The Human Library

The Human Library

Whether you started your higher education here, or you’ve transferred in, you know that Columbia College is a melting pot of different cultures, races, and overall backgrounds. Many of the students here have a tendency to go with the flow, as we’re open-minded people, but it’s always good to ask questions for better understanding of a person or their experiences. The Human Library event is meant to provide you all with that great opportunity.

The Human Library is being brought to Columbia College for the very first time, and the concept is one that both students and staff could benefit from. At the event, students will be able to talk to “human books”, these are those who want to share their experiences and enlighten others about who they are, who their people are, and touch on topics that we as a society may be silent about. There’s a lot of topics that will be dispersed to different books that correlates to The Human Library’s 10 pillars of prejudice. These are: religion, ethnicity, gender, sexuality, mental health, social status (homelessness, immigrant, unemployed, etc.), physical disability, political lifestyle/ ideologies, and being a victim or relative of certain situations (physical abuse, sexual abuse, etc.)

Here’s how it works: prior to the start of the conversation, book readers get a card with suggested questions for jump-starting a conversation with the human books.

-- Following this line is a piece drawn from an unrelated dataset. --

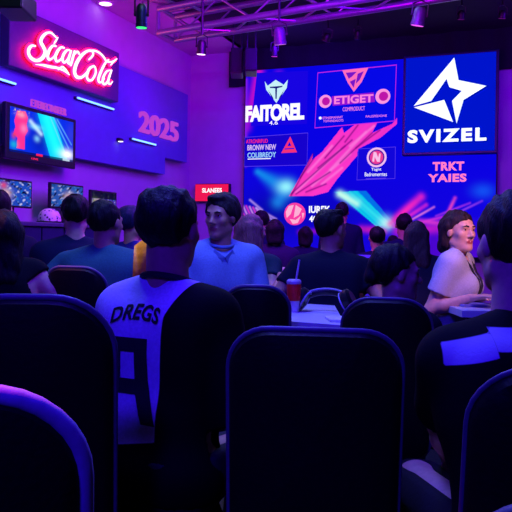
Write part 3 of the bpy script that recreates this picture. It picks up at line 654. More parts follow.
# red lit sign in the corner
p, q = on_y(195.5, 184.5, YB-.1), on_y(228, 201, YB-.1)
E = empty('red_sign', (p.x, YB-.1, q.z), 0, 'red lit box sign with small white lettering left of the LED video wall', 'sign')
w_, h_ = q.x-p.x, p.z-q.z
MB().box((w_/2, .05, h_/2), (w_+.02, .09, h_+.02), bev=.01).build('housing', black_metal, E); MB().box((w_/2, -.0, h_/2), (w_, .014, h_), bev=.003).build('lit_face', glow('red_face', (238, 22, 84), 1.0), E)
fit_text('lettering', 'SLANEES', (w_*.22, -.010, h_*.5), X3, Z3, w_*.6, h_*.27, glow('letter_white', (250, 248, 255)), E, .004, .03)

# ------------------------------------------------------------------ wall television
XT = XB+.07
def tp(px, py): return on_x(px, py, XT)
ya, yb = tp(5, 130).y, tp(75.5, 145).y; zt_ = (tp(8, 102).z+tp(78, 120).z)/2; zb_ = (tp(2, 157).z+tp(72, 169).z)/2
E = empty('wall_television', (XT, ya, zb_), 0, 'flat television on the left wall showing a pink figure in a cyan scene', 'television')
w_, h_ = yb-ya, zt_-zb_
MB().box((-.02, w_/2, h_/2), (.05, w_, h_), bev=.01).build('frame', mat('tv_plastic', (10, 10, 26), .35), E)
MB().box((-.055, w_/2, h_/2), (.03, .3, .25)).build('wall_bracket', black_metal, E)
def tv_art(u, v, P):
    x = u/u.max()*100; y = (1-v/v.max())*60
    c = np.zeros(x.shape+(3,)); c[:] = lin((8, 40, 215))
    c = mixc(c, (4, 20, 150), soft(np.hypot((x-45)/14, (y-36)/22), 1)*.7)
    m_ = in_poly(x, y, [(40, 0), (66, 0), (92, 60), (62, 60)]).astype(float); c = mixc(c, (0, 205, 240), m_*.8)
    dd, t = seg_d(x, y, (55, 4), (72, 46)); c = mixc(c, (30, 240, 240), soft(dd, 10)*.8)
    for a, b in (((66, 0), (92, 40)), ((60, 0), (84, 46)), ((72, 2), (97, 34))): dd, t = seg_d(x, y, a, b); c = mixc(c, (120, 210, 255), soft(dd, 1)*.5)
    c = mixc(c, (60, 60, 200), soft(np.hypot((x-96)/8, (y-20)/16), 1)*.5)
    c = mixc(c, (250, 250, 255), soft(np.hypot((x-90)/11, (y-50)/7), 1)*.98); c = mixc(c, (120, 230, 255), soft(np.hypot((x-38)/9, (y-20)/3.5), 1)*.7)
    dd, t = seg_d(x, y, (30, 14), (46, 28)); c = mixc(c, (190, 225, 255), soft(dd, 3)*.75); c = mixc(c, (140, 220, 255), soft(np.hypot(x-40, y-36), 4)*.6)
    m_ = in_poly(x, y, [(10, 4), (22, 2), (26, 10), (24, 20), (26, 28), (22, 36), (22, 54), (10, 54), (11, 40), (5, 36), (8, 26), (6, 18)]).astype(float)
    c = mixc(c, (240, 44, 130), m_*.95); c = mixc(c, (255, 150, 180), soft(np.hypot((x-16)/6, (y-8)/4), 1)*.8); c = mixc(c, (255, 130, 190), soft(np.hypot((x-20)/5, (y-26)/6), 1)*.7)
    n_ = vnoise(x*.9, y*1.1, 3); c = mixc(c, (220, 200, 120), (n_ > .5)*soft(np.hypot((x-12)/12, (y-4)/4), 1)*.9); c = mixc(c, (30, 170, 200), soft(np.hypot((x-6)/5, (y-50)/5), 1)*.8); c = mixc(c, (200, 60, 80), soft(np.hypot((x-6)/3, (y-38)/4), 1)*.8)
    c = mixc(c, (10, 8, 40), (y > 57)*.8); c = mixc(c, (235, 30, 80), (y > 57)*(np.abs(x-44) < 5)*.9); c = mixc(c, (200, 220, 240), (y > 57)*(np.abs(x-88) < 6)*.7)
    return c
picture_grid('screen_picture', (.008, .05*w_, .13*h_), Y3, Z3, w_*.9, h_*.80, 150, 90, tv_art, screen_mat('tv_display', 1.25), E)
fit_text('status_lettering', 'LIVE', (.007, w_*.34, h_*.05), Y3, Z3, w_*.09, h_*.035, red_l, E, .003)

# ------------------------------------------------------------------ gaming counter with monitors
cl, cr_ = on_x(-40, 223, -3.95), on_x(104, 223, -3.95); cz = on_x(40, 222, -3.95).z
E = empty('gaming_counter', (-4.4, (cl.y+cr_.y)/2, 0), 0, 'long dark navy counter with panelled front along the left wall under the monitors', 'counter')
Lg = cr_.y-cl.y
MB().box((0, 0, cz-.02), (.94, Lg+.06, .04), bev=.01).build('worktop', mat('counter_top', (70, 62, 92), .4), E)
fr = mat('counter_front', (20, 24, 66), .5, .1, 12, .05)
for i in range(6): MB().box((.43, -Lg/2+Lg*(i+.5)/6, (cz-.04)/2), (.035, Lg/6-.015, cz-.05), bev=.006).build('front_panel', fr, E)
for g in (-1, 1): MB().box((0, g*(Lg/2-.02), (cz-.04)/2), (.84, .035, cz-.045), bev=.005).build('end_panel', fr, E)
def mon_art(seed, base):
    def fn(u, v, P):
        x = u/u.max()*32; y = v/v.max()*24; c = np.zeros(x.shape+(3,)); c[:] = lin(base)
        a = vnoise(x*.7, y*.8, seed); c = mixc(c, (190, 190, 235), np.clip(a*1.6-.35, 0, 1)); a = vnoise(x*.6, y*.7, seed+9); c = mixc(c, (20, 110, 200), np.clip(a*1.5-.3, 0, 1)*.9)
        a = vnoise(x*.8, y*.6, seed+20); c = mixc(c, (10, 10, 60), np.clip(a*1.8-.4, 0, 1)); c = mixc(c, (235, 190, 180), soft(np.hypot((x-(18 if seed == 2 else 7))/5, (y-11)/5), 1)*.9)
        if seed == 1: c = mixc(c, (225, 70, 120), soft(np.hypot(x-5, y-19), 3)*.9)
        if seed == 3: c = mixc(c, (10, 8, 40), (y > 16)*.95); c = mixc(c, (120, 150, 40), soft(np.hypot((x-4)/4, (y-10)/5), 1)*.8)
        return c
    return fn
mxx = -4.62
for k, ((xa, ya_, xb_, yb_), lab) in enumerate((((-4, 180, 30, 206.5), 'leftmost lit monitor on the counter showing a busy blue game'), ((49.5, 184.5, 81.5, 208), 'middle monitor on the counter behind the dark-haired player'), ((90, 191.5, 115, 213), 'rightmost monitor on the counter with a dark upper screen half'))):
    p, q = on_x(xa, (ya_+yb_)/2, mxx), on_x(xb_, (ya_+yb_)/2, mxx); mid = (xa+xb_)/2; z1 = on_x(mid, ya_+.5, mxx).z; z0 = on_x(mid, yb_, mxx).z; z0 = max(z0, cz+.05)
    M_ = empty('monitor', (mxx, (p.y+q.y)/2, cz+.001), 0, lab, 'monitor', 'monitors on the gaming counter'); w_ = q.y-p.y; zo = z0-cz
    MB().box((0, 0, zo+(z1-z0)/2), (.035, w_+.02, z1-z0+.02), bev=.006).build('casing', black_metal, M_)
    picture_grid('screen_picture', (.019, -w_/2+.008, zo+.008), Y3, Z3, w_-.016, z1-z0-.016, 56, 42, mon_art(k+1, ((30, 70, 190), (40, 80, 175), (70, 50, 170))[k]), screen_mat('monitor_display', 1.0), M_)
    MB().box((-.03, 0, zo/2+.05), (.03, .06, zo+.1)).build('stand', black_metal, M_); MB().box((-.01, 0, .006), (.18, .24, .012), bev=.004).build('base', black_metal, M_)
# keyboards are hidden; speckled domed helmet
p = on_x(52, 216, -4.12); E = empty('speckled_helmet', (-4.15, p.y, cz), R(20), 'pale dome-shaped helmet with dark speckles resting on the counter', 'helmet')
mt, t, out = nt('speckle_shell'); N_ = t.nodes; b_ = N_.new('ShaderNodeBsdfPrincipled'); vo = N_.new('ShaderNodeTexVoronoi'); vo.inputs['Scale'].default_value = 34; tc = N_.new('ShaderNodeTexCoord'); rp = N_.new('ShaderNodeValToRGB')
rp.color_ramp.elements[0].color = lin((60, 40, 70))+(1,); rp.color_ramp.elements[1].color = lin((235, 215, 215))+(1,); rp.color_ramp.elements[0].position = .25; rp.color_ramp.elements[1].position = .42
t.links.new(tc.outputs['Object'], vo.inputs['Vector']); t.links.new(vo.outputs['Distance'], rp.inputs[0]); t.links.new(rp.outputs[0], b_.inputs['Base Color']); t.links.new(b_.outputs[0], out.inputs[0])
MB().lathe([(.105, .0), (.108, .03), (.10, .07), (.08, .105), (.045, .128), (.004, .135)], n=28).build('shell', mt, E, True); MB().tube([(.108*math.cos(a_), .108*math.sin(a_), .008) for a_ in np.linspace(0, 2*math.pi, 32, False)], .009, 8, True).build('rim', black_metal, E, True)
# ------------------------------------------------------------------ lighting truss and hung lamps
ZT = 3.42
A0, A1 = on_z(158, 33, ZT), on_z(340, 3, ZT); B0, B1 = on_z(196, 37, ZT), on_z(400, 6, ZT)
dA = (A1-A0).normalized(); LT = 5.2; nrm = Vector((-dA.y, dA.x, 0)); off = (B0-A0).dot(nrm)
E = empty('lighting_truss', A0, math.atan2(dA.y, dA.x), 'silvery box truss lit violet spanning the ceiling in front of the big screens', 'truss')
s0 = (B0-A0).dot(dA)*.0; H_ = .27
for yy in (0, off):
    for zz in (0, H_): MB().tube([(0, yy, zz), (LT, yy, zz)], .036, 12).build('chord', alu, E, True)
k = 13; st = LT/k
for i in range(k):
    x = i*st
    MB().tube([(x, 0, 0), (x+st, off, 0)] if i % 2 else [(x, off, 0), (x+st, 0, 0)], .011, 8).build('brace', alu, E, True)
    for yy in (0, off): MB().tube([(x, yy, 0), (x+st, yy, H_)] if i % 2 else [(x, yy, H_), (x+st, yy, 0)], .011, 8).build('brace', alu, E, True)
mb = MB()
for zz in (0, H_): mb.tube([(0, 0, zz), (0, off, zz)], .02, 8)
for yy in (0, off): mb.tube([(0, yy, 0), (0, yy, H_)], .02, 8)
mb.build('end_frame', alu, E, True)
for x in (.4, 3.2):
    MB().tube([(x, off/2, H_), (x, off/2, ZC-ZT)], .006, 6).build('hanging_cable', black_metal, E); MB().tube([(x, 0, H_), (x, off, H_)], .02, 8).build('hanging_bar', alu, E)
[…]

Generally, readers are really interested in hearing about the experiences of others, and the conversations flow naturally. It’s a chance to hear first-person accounts of what it’s like to experience challenging situations in life, and how people are able to overcome.

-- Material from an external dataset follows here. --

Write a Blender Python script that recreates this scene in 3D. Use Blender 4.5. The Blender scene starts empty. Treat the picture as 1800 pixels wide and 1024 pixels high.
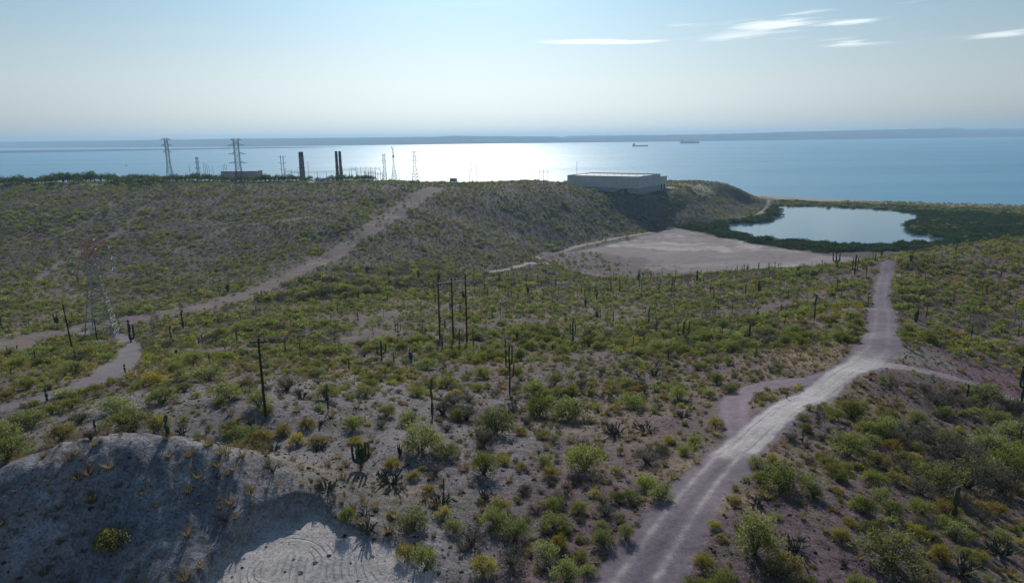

You may be thinking, that’s cool and all, but why should I care? This event could connect you to those who you have never understood, you may meet people you have never thought you’d have the opportunity to meet and talk to, and your eyes could be opened to a new perspective on a topic you thought you knew. These are the things that bring us together as a community and create comradery between us eclectic people. It celebrates our differences and brings them to light giving the books that already reside in The Human Library and you the chance to share a story.

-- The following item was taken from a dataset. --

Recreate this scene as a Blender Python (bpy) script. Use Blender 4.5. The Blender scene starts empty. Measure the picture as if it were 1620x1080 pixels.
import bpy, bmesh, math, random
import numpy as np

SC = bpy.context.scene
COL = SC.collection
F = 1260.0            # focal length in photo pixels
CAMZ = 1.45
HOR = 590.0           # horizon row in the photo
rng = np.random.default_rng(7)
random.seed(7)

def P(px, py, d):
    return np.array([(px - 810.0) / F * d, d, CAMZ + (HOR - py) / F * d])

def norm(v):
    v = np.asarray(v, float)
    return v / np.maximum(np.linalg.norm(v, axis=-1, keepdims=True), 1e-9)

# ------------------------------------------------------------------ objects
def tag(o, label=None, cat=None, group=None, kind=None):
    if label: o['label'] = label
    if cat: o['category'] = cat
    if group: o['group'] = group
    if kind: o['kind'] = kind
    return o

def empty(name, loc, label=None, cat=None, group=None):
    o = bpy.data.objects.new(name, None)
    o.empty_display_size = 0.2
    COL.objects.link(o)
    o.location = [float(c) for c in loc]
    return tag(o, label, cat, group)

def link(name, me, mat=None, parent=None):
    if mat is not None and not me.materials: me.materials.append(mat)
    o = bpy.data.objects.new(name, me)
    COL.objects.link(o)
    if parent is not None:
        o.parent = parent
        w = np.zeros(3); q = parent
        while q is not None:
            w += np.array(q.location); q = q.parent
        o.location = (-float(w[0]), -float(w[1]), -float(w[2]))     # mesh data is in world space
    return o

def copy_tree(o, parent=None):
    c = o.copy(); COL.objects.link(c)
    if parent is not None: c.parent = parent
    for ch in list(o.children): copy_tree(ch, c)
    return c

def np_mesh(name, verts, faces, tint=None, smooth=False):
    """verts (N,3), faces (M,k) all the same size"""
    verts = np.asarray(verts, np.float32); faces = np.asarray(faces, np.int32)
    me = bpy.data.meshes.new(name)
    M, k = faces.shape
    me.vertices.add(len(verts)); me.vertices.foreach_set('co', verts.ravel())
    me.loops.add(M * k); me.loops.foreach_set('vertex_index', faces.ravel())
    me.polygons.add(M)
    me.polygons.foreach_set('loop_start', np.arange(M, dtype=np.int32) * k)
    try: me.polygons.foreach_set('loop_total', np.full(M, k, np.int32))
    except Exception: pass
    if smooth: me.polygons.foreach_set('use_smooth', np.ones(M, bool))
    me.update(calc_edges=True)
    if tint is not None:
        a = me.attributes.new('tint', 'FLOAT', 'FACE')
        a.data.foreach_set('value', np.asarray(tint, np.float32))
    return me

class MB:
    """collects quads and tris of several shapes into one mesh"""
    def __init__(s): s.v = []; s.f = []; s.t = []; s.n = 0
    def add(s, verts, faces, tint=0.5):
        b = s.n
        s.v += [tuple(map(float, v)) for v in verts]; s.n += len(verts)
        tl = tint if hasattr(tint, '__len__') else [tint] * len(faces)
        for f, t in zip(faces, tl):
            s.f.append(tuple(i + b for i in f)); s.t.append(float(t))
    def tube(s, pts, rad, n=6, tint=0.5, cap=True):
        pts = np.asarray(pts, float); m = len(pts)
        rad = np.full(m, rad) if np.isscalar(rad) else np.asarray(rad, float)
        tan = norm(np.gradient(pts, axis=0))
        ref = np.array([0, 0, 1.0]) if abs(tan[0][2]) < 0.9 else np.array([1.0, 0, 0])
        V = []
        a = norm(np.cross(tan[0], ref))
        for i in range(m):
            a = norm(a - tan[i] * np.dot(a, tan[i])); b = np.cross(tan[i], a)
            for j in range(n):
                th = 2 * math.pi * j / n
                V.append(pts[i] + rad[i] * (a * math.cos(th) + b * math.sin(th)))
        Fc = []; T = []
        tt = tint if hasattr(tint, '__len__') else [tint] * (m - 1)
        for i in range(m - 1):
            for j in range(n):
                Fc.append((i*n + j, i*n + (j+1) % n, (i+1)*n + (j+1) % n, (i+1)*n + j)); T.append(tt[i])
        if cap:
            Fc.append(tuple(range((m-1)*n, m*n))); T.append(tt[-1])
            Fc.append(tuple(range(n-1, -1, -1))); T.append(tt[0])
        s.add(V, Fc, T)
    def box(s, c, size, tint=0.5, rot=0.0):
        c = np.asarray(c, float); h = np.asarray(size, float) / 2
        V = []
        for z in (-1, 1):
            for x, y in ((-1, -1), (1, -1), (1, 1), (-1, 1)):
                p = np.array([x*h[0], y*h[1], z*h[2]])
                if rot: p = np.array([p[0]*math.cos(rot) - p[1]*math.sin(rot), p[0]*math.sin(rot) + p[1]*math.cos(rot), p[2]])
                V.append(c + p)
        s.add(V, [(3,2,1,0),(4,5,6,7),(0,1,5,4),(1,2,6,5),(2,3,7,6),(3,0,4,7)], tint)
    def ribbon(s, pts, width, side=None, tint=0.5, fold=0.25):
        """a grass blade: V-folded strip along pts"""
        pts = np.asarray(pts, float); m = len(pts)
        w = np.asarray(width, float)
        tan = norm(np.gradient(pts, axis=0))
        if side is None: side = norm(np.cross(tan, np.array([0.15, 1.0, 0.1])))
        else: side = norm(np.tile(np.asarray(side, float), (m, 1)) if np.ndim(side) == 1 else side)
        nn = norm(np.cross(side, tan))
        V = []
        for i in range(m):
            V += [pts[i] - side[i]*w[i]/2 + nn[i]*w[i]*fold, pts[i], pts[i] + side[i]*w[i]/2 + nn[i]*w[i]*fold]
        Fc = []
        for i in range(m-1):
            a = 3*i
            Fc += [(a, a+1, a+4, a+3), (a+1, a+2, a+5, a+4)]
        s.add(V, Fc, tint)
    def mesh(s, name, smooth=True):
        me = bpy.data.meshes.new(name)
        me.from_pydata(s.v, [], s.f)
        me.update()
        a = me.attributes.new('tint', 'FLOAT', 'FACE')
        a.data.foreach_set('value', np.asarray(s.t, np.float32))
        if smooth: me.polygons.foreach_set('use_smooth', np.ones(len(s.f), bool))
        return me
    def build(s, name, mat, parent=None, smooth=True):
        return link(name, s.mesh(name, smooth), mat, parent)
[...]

That’s right, students have the ability to participate in the event as books! Any student, regardless of age, can volunteer to be a book, you just need to have a good story to share about a life experience, struggle you overcame or are still working with, or a life challenge you transcended. Nothing is off limits to talk about. Stories of discrimination, sexual abuse, homelessness, and more are completely welcome and encouraged if you are courageous enough to share. Students who want to volunteer to be a book can receive training on Thursday, April 12, 12 – 1 p.m. in the Columbia Library, 624 S. Michigan, 3rd floor North. The Human Library organizers will provide an overview of what to expect, and how best to share their stories with audiences, and how to end a conversation that might be uncomfortable. All of the need to know basics on being a human book will be provided by the organizers, so don’t be afraid of not doing well. Remember that your story is just as important as everyone else’s in the library and you deserve to be heard.